Again, smart objects honor physical print size, not pixels. That's how smart objects were designed. That means you have to take some precautions to work with smart objects. One is to not mix different resolutions (unless you want the resampling and understand what's going on).

 

It might be worth refreshing what pixels per inch (ppi) is. It's not a property of the file. It's metadata instructions, used for printing. It tells how big each pixel will be on paper. The image itself is only pixels. It doesn't natively have a size, it doesn't natively have a resolution. It only has a number of pixels.

 

The pixels per inch instruction is added later to determine a print size. That is its only purpose! The fact that ppi is also used for some secondary functions like smart objects or font sizes (again, a physical size unit) shouldn't confuse you.

 

In this case you want to preserve your pixels. So you have two options: One, don't use smart objects. Just copy/paste. Two, if you really need this as a smart object, make sure the resolution matches the master smart object. You do this in Image > Image Size. Uncheck "resample"!! and set the desired ppi number. This doesn't change anything in the file, the pixels remain the same, but the print size changes inversely to the ppi number. The higher the ppi, the smaller the print size.

 

Understanding ppi is really simple: Just read "pixels per inch" literally. Read the words. That's all it means. No hidden meaning, no code. Just up front, how many pixels to an inch of paper.
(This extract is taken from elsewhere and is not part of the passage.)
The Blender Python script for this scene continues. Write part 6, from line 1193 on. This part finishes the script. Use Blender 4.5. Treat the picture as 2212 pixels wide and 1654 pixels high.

Thanks for taking the time to explain. 

 

The thing is I've copy and pasted from pdf into MS Paint (before I got photoshop) to make image right size. Then later got photoshop so opened the now 144dpi image in photoshop and edited it. When I exported it it maintained its 144dpi resolution. 

 

If I now copy and paste it into photoshop it would still be 144dpi. Whereas I want 300dpi for printing. So I think I need to go back to the pdf scan and copy and paste into photoshop instead with a file set to 300dpi. But will have to do all the editing again. Is that right?

 

Sorry if I'm still not getting it but this is all new to me.